**Problem to solve**
From the first line of the data below, copy each line up to the one containing "textrows(W, -.11, .09, .08, .31, 12, M['faintd'])", and include that line too.

**Data section**
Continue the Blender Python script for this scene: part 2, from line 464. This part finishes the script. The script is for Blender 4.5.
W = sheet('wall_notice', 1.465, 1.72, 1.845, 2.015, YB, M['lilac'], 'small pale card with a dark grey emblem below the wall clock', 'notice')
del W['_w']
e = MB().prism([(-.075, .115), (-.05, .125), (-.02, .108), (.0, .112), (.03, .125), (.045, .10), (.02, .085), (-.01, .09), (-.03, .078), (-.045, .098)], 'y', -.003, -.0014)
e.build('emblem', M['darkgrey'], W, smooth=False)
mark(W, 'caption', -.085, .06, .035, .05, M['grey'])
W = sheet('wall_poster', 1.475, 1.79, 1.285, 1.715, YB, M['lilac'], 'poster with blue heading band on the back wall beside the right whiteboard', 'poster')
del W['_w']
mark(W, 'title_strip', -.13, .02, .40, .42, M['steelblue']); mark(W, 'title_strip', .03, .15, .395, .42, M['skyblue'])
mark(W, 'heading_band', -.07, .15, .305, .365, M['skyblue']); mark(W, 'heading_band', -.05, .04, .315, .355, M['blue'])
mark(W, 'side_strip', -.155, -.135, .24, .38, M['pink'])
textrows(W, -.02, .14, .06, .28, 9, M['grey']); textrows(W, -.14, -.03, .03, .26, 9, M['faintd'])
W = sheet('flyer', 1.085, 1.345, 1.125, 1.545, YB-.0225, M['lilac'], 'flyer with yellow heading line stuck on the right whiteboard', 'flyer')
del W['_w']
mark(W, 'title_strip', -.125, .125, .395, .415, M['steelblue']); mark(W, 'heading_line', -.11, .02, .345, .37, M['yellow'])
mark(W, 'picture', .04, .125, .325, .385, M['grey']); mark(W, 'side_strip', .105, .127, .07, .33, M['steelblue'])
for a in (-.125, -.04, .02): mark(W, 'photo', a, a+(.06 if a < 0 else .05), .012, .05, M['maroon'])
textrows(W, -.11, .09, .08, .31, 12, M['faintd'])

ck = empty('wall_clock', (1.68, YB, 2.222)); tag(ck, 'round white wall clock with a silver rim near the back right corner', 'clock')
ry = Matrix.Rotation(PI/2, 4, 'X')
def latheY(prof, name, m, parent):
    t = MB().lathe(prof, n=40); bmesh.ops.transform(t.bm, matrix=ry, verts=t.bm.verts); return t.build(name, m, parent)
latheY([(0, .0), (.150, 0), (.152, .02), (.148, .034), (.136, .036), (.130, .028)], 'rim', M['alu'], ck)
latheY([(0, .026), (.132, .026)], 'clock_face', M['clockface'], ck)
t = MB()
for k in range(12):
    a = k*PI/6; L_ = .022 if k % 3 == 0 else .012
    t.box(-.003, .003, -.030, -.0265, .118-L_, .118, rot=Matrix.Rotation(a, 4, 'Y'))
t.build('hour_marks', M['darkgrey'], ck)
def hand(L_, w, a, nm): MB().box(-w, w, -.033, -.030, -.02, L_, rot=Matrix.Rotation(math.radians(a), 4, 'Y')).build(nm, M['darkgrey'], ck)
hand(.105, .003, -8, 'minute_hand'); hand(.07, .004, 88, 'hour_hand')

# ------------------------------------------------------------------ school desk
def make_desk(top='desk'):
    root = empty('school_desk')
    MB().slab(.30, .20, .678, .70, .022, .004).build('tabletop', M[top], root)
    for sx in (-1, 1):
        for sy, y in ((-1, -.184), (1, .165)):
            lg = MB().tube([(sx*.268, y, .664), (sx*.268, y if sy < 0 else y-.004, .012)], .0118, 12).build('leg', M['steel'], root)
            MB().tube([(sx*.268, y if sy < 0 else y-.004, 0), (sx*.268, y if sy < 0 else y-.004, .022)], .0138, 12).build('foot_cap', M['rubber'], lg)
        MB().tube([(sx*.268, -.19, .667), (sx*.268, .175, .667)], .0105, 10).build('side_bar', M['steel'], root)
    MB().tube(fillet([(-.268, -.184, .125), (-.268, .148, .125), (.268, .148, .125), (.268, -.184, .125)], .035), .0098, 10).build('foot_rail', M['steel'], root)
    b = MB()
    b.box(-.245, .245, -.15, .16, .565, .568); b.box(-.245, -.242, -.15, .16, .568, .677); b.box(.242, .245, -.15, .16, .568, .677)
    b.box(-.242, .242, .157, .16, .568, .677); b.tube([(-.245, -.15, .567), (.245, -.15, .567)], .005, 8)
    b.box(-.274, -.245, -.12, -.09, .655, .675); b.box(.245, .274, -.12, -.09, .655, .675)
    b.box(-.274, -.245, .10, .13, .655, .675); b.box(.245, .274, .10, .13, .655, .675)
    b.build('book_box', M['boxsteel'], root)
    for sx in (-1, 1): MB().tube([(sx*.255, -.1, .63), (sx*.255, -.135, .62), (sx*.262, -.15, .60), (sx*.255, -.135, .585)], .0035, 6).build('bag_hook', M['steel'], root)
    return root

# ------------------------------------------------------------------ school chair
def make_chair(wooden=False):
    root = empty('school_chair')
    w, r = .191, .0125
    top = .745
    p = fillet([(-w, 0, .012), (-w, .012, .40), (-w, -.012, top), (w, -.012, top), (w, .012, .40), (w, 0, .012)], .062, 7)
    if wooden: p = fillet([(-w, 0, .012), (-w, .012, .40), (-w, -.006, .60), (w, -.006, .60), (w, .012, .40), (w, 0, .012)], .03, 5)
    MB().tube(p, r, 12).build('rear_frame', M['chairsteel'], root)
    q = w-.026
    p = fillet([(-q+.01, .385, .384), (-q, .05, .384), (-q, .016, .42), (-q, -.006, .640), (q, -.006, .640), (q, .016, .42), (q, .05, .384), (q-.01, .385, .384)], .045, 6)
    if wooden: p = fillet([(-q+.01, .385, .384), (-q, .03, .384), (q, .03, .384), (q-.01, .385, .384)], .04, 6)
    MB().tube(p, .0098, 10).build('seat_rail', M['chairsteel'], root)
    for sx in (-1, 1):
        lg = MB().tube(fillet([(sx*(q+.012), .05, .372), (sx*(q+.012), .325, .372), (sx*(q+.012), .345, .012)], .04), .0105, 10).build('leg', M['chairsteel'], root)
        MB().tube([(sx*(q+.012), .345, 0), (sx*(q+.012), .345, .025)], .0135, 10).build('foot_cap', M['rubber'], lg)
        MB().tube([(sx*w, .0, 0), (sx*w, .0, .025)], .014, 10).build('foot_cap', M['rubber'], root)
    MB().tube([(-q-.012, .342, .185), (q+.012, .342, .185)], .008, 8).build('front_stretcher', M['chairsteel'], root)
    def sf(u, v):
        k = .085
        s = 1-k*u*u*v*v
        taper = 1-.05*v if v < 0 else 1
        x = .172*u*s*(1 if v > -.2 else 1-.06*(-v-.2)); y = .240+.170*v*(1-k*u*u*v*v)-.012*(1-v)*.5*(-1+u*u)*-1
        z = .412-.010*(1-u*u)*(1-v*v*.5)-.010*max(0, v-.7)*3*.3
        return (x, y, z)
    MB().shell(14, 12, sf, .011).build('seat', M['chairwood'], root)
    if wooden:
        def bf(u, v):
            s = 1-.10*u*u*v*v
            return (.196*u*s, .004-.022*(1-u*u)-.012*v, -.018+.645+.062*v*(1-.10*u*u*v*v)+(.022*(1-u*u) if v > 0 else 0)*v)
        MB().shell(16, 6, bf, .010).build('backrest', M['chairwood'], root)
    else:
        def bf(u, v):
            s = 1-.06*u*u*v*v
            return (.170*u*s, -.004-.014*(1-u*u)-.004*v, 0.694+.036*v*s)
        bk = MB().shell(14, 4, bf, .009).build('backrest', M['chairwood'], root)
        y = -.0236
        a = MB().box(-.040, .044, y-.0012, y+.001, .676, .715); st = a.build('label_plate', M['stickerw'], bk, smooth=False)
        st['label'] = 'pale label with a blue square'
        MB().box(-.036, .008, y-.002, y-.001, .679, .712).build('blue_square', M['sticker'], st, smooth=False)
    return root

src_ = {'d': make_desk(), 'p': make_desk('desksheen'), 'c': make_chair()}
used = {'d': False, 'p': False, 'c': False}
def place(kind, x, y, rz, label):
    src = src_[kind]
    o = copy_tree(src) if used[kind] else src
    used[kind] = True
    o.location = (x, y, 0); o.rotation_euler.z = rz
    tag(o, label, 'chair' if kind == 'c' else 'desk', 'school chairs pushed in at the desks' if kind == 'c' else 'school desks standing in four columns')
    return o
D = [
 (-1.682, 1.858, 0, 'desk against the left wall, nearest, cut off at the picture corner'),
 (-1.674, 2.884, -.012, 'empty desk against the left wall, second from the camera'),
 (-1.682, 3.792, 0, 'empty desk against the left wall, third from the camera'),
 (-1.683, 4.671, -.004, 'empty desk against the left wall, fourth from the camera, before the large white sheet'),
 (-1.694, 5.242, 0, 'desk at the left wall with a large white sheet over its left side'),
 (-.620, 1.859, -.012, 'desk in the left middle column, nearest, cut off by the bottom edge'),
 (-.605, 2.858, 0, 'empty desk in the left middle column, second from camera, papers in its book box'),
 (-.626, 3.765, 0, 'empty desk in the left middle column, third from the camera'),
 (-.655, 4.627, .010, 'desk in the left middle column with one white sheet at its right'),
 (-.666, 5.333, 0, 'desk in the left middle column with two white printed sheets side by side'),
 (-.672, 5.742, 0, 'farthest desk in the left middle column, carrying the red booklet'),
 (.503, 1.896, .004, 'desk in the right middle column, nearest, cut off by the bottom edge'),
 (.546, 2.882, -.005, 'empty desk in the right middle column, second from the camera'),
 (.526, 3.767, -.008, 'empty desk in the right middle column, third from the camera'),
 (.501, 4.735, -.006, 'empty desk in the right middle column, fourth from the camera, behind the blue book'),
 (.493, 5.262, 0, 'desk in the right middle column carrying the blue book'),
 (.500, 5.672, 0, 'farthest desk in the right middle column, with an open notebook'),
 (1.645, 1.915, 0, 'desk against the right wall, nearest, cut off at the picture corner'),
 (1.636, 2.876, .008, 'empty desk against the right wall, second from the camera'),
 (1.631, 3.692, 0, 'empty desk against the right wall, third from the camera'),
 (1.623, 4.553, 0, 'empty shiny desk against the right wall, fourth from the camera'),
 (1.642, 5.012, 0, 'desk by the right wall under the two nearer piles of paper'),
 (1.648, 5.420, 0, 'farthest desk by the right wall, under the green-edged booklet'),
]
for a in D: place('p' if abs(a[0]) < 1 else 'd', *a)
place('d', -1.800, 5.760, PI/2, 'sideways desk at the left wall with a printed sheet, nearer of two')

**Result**
Continue the Blender Python script for this scene: part 2, from line 464. This part finishes the script. The script is for Blender 4.5.
W = sheet('wall_notice', 1.465, 1.72, 1.845, 2.015, YB, M['lilac'], 'small pale card with a dark grey emblem below the wall clock', 'notice')
del W['_w']
e = MB().prism([(-.075, .115), (-.05, .125), (-.02, .108), (.0, .112), (.03, .125), (.045, .10), (.02, .085), (-.01, .09), (-.03, .078), (-.045, .098)], 'y', -.003, -.0014)
e.build('emblem', M['darkgrey'], W, smooth=False)
mark(W, 'caption', -.085, .06, .035, .05, M['grey'])
W = sheet('wall_poster', 1.475, 1.79, 1.285, 1.715, YB, M['lilac'], 'poster with blue heading band on the back wall beside the right whiteboard', 'poster')
del W['_w']
mark(W, 'title_strip', -.13, .02, .40, .42, M['steelblue']); mark(W, 'title_strip', .03, .15, .395, .42, M['skyblue'])
mark(W, 'heading_band', -.07, .15, .305, .365, M['skyblue']); mark(W, 'heading_band', -.05, .04, .315, .355, M['blue'])
mark(W, 'side_strip', -.155, -.135, .24, .38, M['pink'])
textrows(W, -.02, .14, .06, .28, 9, M['grey']); textrows(W, -.14, -.03, .03, .26, 9, M['faintd'])
W = sheet('flyer', 1.085, 1.345, 1.125, 1.545, YB-.0225, M['lilac'], 'flyer with yellow heading line stuck on the right whiteboard', 'flyer')
del W['_w']
mark(W, 'title_strip', -.125, .125, .395, .415, M['steelblue']); mark(W, 'heading_line', -.11, .02, .345, .37, M['yellow'])
mark(W, 'picture', .04, .125, .325, .385, M['grey']); mark(W, 'side_strip', .105, .127, .07, .33, M['steelblue'])
for a in (-.125, -.04, .02): mark(W, 'photo', a, a+(.06 if a < 0 else .05), .012, .05, M['maroon'])
textrows(W, -.11, .09, .08, .31, 12, M['faintd'])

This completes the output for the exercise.